The department is also exploring if, or to what extent, it should buy camera technology that automatically turns on when officers draw their guns or Tasers, or activate their squad-car lights.

Why is Hennepin County launching the program now?

Nationwide, the trend of police departments deploying body cameras accelerated after a series of high-profile fatal shootings of black men at the hands of police officers in 2016, including Philando Castile in Falcon Heights. Even leaders who once believed the devices inappropriately infringed upon people’s privacy or created hassles for officers have come around to supporting them in the name of transparency.

Sheriff Dave Hutchinson
[image_credit]MinnPost photo by Jessica Lee[/image_credit][image_caption]Sheriff Dave Hutchinson[/image_caption]
“This is not cutting-edge technology; it is becoming necessary technology on the part of many jurisdictions who believe it builds transparency and openness,” said Mark Thompson, the county’s assistant administrator for public safety, at a committee meeting to review Hennepin County’s program earlier this month.

All major law-enforcement agencies in Minnesota, including the Minneapolis and St. Paul police departments, have body-cam programs with the exception of the Minnesota State Patrol, which relies on video-recording systems installed in troopers’ squad cars. Deputies with the Ramsey County sheriff’s office began using the technology last month.

“We’re catching up to current technology,” said Hennepin County Commissioner Angela Conley, who represents parts of Minneapolis.

Hennepin County’s new body-cam plan is the sheriff’s office first major effort to improve public safety under Hutchinson, the successor of former sheriff Rich Stanek, who led the department for 12 years. Stanek had overseen preliminary studies of body cameras to gauge public feedback and consider a pilot project to outfit 35 SWAT team members with the devices. But the testing never came to fruition because of the technology’s financial cost, according to county leaders.

Then, more recently, supporters in Hennepin County faced another hurdle: Board commissioners questioned if the sheriff’s office had any conflicts of interest with Axon, formally called Taser International, considering the Star Tribune’s reporting last year that found researchers at Hennepin Healthcare helped the company market weapons as life-saving devices. On Oct. 1, the board’s public-safety committee voted to delay the body camera contract so that project leaders could review if, or to what extent, anyone involved had unethical connections to Axon. A couple of weeks later, Thompson reported back, saying county staff involved in the body-cam program did not have any conflicts with the company.

What laws govern the technology and its footage?

In 2016, former Gov. Mark Dayton and legislators established requirements for law-enforcement agencies that buy the cameras, as well as how they release the video footage to the public.

Nationwide, states have considerably different laws on how agencies meet such data requests from the public and under what circumstances body camera video remains private.
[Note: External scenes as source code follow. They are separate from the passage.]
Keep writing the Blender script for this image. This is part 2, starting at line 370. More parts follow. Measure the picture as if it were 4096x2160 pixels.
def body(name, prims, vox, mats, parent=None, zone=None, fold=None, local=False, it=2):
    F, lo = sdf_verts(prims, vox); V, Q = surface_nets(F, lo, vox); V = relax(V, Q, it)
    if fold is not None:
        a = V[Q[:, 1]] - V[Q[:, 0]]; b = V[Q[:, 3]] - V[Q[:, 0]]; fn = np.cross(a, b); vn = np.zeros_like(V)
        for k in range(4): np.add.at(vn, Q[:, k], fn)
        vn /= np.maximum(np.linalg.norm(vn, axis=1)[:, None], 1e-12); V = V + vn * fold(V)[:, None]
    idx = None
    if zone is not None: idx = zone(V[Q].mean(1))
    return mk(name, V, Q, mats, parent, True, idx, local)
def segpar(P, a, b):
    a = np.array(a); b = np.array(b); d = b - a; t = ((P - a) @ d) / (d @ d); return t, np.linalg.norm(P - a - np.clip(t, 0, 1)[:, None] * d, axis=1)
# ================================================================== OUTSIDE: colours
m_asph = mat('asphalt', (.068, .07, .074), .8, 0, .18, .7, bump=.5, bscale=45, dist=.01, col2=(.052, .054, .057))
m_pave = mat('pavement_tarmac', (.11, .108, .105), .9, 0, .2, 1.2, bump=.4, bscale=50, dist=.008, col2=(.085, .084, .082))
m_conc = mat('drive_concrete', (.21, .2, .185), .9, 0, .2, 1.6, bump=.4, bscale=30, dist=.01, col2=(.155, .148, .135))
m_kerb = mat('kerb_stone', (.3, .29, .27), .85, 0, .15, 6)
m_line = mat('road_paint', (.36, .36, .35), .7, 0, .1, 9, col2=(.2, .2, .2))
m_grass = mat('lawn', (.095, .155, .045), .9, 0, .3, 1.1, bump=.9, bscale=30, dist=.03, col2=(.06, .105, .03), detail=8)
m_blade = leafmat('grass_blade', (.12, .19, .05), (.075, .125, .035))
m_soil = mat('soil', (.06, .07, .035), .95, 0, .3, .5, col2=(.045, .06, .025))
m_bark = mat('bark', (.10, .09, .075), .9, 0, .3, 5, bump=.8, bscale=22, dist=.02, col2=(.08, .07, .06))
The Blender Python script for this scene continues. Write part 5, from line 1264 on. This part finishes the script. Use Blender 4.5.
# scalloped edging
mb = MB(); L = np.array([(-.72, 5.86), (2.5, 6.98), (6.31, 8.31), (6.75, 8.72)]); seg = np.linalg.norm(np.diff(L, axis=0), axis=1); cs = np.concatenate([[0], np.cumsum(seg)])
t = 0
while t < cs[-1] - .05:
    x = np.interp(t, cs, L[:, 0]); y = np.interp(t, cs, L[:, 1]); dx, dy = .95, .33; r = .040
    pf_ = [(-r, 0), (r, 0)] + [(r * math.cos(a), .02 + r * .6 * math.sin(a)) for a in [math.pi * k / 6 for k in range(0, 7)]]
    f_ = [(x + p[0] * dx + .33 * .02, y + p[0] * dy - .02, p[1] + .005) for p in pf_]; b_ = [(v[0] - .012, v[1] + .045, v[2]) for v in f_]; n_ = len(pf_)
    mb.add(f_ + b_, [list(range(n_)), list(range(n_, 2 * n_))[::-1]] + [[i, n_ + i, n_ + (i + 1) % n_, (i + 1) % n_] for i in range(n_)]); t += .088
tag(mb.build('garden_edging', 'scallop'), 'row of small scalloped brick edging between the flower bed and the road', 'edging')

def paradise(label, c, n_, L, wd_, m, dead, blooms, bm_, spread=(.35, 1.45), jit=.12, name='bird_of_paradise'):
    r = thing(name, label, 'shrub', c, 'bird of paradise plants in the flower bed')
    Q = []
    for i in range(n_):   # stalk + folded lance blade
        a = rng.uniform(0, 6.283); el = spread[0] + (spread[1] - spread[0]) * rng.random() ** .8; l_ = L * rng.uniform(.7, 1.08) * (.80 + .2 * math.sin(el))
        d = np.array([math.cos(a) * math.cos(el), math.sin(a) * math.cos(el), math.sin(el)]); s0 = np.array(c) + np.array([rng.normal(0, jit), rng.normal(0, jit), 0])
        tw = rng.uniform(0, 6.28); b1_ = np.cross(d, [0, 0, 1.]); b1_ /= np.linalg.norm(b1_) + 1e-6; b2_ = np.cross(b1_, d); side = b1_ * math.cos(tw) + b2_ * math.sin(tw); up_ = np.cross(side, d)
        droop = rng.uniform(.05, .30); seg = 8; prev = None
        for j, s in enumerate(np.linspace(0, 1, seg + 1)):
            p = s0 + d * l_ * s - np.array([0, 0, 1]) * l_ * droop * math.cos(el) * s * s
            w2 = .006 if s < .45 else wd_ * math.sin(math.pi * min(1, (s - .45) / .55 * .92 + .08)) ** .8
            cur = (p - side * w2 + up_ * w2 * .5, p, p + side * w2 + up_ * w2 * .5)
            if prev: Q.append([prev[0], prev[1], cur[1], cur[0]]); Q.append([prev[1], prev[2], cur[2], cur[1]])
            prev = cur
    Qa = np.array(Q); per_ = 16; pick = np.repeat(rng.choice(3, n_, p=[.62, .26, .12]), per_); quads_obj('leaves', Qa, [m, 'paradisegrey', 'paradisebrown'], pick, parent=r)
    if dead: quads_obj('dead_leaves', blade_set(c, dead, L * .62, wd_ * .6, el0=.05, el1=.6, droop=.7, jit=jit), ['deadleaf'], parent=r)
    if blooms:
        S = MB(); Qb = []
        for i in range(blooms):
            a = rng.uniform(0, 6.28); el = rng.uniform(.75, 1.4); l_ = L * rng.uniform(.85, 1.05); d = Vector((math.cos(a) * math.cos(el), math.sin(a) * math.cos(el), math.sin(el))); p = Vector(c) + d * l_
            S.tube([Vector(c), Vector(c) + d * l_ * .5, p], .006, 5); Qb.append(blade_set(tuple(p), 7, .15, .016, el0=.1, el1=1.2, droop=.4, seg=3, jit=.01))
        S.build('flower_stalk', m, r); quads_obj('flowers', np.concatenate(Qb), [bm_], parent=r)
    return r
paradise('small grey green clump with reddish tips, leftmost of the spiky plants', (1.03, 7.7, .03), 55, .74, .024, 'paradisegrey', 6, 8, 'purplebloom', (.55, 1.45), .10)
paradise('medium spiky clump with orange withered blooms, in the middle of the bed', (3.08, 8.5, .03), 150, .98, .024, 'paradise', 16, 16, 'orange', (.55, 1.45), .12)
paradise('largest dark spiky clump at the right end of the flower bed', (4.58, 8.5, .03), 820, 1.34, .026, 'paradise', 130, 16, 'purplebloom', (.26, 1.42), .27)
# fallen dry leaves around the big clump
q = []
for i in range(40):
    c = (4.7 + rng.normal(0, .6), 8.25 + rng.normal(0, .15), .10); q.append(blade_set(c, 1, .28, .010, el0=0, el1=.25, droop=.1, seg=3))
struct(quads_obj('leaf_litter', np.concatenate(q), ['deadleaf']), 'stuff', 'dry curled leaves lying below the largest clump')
For example, Minnesota law requires law-enforcement agencies to get permission from citizens in videos and to redact sensitive information before releasing them publicly. According to the 2017 survey of Minnesota police chiefs, the vast majority of police leaders have concerns over how they fulfill the public records requests with the rising popularity of the technology.

In addition to those disclosure guidelines, state legislatures have established rules on body-cam programs to varying degrees, too. According to the Washington, D.C.-based Urban Institute, which manages a state-by-state database of the legislation, Minnesota is among a dozen states that have passed laws outlining broad rules for where and when officers use the cameras, while an additional six states are mulling similar proposals. 

But local municipalities create specific, individual policies on the devices for themselves. For example, both Minneapolis and St. Paul updated their guidelines last year, following a series of controversies in Minneapolis, including the lack of body-cam footage in the fatal police shooting of Justine Damond and a subsequent city audit that found many officers were not following previously-established policies for the cameras. The new rules require officers to activate body cameras when investigating any traffic stop, 911 call, or situations in which they instigate the response. Meanwhile, St. Paul Police Chief Todd Axtell updated his department’s rules to clarify that officers must keep their cameras’ sound on.

Correction: This story has been updated to note that the DOCCR’s role in the program is separate from the Hennepin County sheriff’s office’s.